Regards sur les enjeux sociétaux : privilèges, représentations et inclusion autour du terme « cishet »
Utiliser le mot cishet revient à mettre en lumière ce qui, souvent, reste dans l’angle mort. Ce terme expose les privilèges liés au fait d’être à la fois cisgenre et hétérosexuel. Dans de nombreuses circonstances, cette combinaison façonne la norme : elle facilite l’accès à bien des espaces, garantit une large représentation dans les médias et réduit l’exposition à la discrimination ou à la violence. Ces avantages, ancrés au quotidien, sont si habituels qu’ils passent inaperçus.

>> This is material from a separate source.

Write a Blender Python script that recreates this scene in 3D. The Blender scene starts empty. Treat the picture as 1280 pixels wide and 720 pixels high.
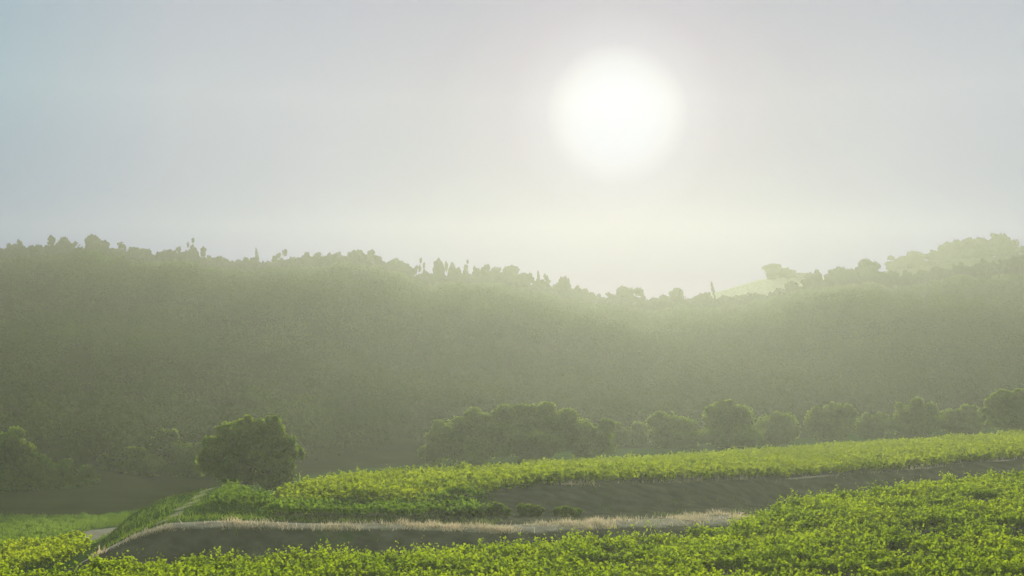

La normativité cishet ne se limite pas aux relations interpersonnelles : elle influence les politiques publiques, façonne la visibilité accordée aux personnes trans, non-binaires ou queer. Remettre en cause ce cadre dominant, c’est interroger l’évidence et les automatismes. Dire les choses, c’est ouvrir la réflexion sur ce qui est accessible, sur ce qui ne l’est pas, sur les droits, la reconnaissance, la place de chacun.
Voici, très concrètement, quelques exemples de ces privilèges :
- Accès plus direct aux droits légaux
- Présence et représentation dans les médias
- Moindre exposition à la stigmatisation ou à la violence
Au sein même de la communauté LGBTQ+, le terme cishet ne fait pas toujours consensus. Certains courants, dits exclusionnistes, s’en servent pour dresser des frontières, en particulier vis-à-vis des personnes a-spec. Ces tensions montrent que la question de l’inclusion demande une vigilance constante : il faut s’informer, écouter, remettre en question ses propres privilèges. Les mots ne sont jamais anodins : ils dessinent des lignes, ouvrent ou ferment des portes, pèsent dans les dynamiques collectives.
Nommer ce qui paraissait évident, c’est inviter à regarder autrement. Les mots glissent, la société avance. Reste à imaginer jusqu’où ce mouvement nous portera.